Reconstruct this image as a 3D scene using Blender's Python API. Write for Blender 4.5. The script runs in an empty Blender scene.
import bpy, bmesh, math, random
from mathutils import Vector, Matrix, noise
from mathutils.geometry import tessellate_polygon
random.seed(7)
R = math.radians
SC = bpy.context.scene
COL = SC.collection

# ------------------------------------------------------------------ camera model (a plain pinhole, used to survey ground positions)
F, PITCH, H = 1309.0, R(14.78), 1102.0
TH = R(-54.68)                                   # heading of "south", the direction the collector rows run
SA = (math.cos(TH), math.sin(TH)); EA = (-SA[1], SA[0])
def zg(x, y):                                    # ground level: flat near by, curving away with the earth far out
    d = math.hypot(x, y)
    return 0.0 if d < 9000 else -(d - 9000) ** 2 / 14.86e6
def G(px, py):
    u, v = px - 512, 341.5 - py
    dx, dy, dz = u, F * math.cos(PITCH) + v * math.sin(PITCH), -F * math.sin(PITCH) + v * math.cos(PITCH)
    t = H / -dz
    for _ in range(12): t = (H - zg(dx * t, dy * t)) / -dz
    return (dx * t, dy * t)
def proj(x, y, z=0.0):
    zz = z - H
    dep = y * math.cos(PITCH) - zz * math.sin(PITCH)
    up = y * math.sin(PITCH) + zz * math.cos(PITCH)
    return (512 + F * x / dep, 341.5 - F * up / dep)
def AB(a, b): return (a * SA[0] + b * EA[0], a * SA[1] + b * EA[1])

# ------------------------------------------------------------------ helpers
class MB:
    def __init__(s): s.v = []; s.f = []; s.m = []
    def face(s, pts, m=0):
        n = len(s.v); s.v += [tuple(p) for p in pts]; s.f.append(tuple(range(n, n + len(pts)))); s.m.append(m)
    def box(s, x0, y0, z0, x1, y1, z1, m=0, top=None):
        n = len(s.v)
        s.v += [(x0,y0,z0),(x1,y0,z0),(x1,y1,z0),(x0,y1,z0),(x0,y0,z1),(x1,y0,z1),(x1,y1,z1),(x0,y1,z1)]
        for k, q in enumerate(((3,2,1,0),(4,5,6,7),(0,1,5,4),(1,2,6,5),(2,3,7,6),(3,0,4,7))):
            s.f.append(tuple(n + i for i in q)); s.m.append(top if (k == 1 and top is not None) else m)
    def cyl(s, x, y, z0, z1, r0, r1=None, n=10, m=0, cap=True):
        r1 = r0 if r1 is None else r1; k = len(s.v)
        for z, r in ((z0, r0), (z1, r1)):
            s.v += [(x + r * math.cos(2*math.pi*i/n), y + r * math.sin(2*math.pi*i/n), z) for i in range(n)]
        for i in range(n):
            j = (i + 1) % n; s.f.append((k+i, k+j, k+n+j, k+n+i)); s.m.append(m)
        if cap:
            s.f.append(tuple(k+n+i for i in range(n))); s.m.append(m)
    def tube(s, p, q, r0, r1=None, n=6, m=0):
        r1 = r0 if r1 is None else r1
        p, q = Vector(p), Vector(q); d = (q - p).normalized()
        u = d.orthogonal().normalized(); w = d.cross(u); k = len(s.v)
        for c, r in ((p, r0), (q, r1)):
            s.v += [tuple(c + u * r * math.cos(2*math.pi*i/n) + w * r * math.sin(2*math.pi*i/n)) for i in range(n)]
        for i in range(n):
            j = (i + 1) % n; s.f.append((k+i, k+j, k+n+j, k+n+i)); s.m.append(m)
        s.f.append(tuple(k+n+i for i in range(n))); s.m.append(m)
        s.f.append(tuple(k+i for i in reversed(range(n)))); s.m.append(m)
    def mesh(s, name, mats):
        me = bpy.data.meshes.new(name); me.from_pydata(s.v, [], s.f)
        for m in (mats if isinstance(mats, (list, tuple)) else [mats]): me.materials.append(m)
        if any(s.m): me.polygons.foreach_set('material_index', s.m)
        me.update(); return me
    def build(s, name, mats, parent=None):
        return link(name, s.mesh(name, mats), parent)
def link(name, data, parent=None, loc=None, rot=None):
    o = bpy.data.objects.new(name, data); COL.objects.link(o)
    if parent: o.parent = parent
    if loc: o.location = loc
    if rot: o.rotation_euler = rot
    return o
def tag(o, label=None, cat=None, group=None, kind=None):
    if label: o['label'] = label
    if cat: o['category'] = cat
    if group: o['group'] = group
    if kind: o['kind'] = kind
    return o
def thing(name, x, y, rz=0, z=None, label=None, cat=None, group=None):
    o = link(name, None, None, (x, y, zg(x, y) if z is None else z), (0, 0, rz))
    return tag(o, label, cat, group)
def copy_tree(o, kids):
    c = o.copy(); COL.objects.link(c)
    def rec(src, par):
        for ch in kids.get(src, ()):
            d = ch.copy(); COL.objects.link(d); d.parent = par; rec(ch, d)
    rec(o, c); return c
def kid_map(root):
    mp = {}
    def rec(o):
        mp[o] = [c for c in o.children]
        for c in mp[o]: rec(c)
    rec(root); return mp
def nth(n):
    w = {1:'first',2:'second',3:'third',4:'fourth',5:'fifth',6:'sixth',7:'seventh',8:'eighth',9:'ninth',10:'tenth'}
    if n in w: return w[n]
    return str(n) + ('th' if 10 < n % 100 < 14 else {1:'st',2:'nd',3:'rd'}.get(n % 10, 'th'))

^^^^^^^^

Only the lines from the top of the data through the line that contains "def AB(a, b): return" should be quoted, exactly as they stand.

Reconstruct this image as a 3D scene using Blender's Python API. Write for Blender 4.5. The script runs in an empty Blender scene.
import bpy, bmesh, math, random
from mathutils import Vector, Matrix, noise
from mathutils.geometry import tessellate_polygon
random.seed(7)
R = math.radians
SC = bpy.context.scene
COL = SC.collection

# ------------------------------------------------------------------ camera model (a plain pinhole, used to survey ground positions)
F, PITCH, H = 1309.0, R(14.78), 1102.0
TH = R(-54.68)                                   # heading of "south", the direction the collector rows run
SA = (math.cos(TH), math.sin(TH)); EA = (-SA[1], SA[0])
def zg(x, y):                                    # ground level: flat near by, curving away with the earth far out
    d = math.hypot(x, y)
    return 0.0 if d < 9000 else -(d - 9000) ** 2 / 14.86e6
def G(px, py):
    u, v = px - 512, 341.5 - py
    dx, dy, dz = u, F * math.cos(PITCH) + v * math.sin(PITCH), -F * math.sin(PITCH) + v * math.cos(PITCH)
    t = H / -dz
    for _ in range(12): t = (H - zg(dx * t, dy * t)) / -dz
    return (dx * t, dy * t)
def proj(x, y, z=0.0):
    zz = z - H
    dep = y * math.cos(PITCH) - zz * math.sin(PITCH)
    up = y * math.sin(PITCH) + zz * math.cos(PITCH)
    return (512 + F * x / dep, 341.5 - F * up / dep)
def AB(a, b): return (a * SA[0] + b * EA[0], a * SA[1] + b * EA[1])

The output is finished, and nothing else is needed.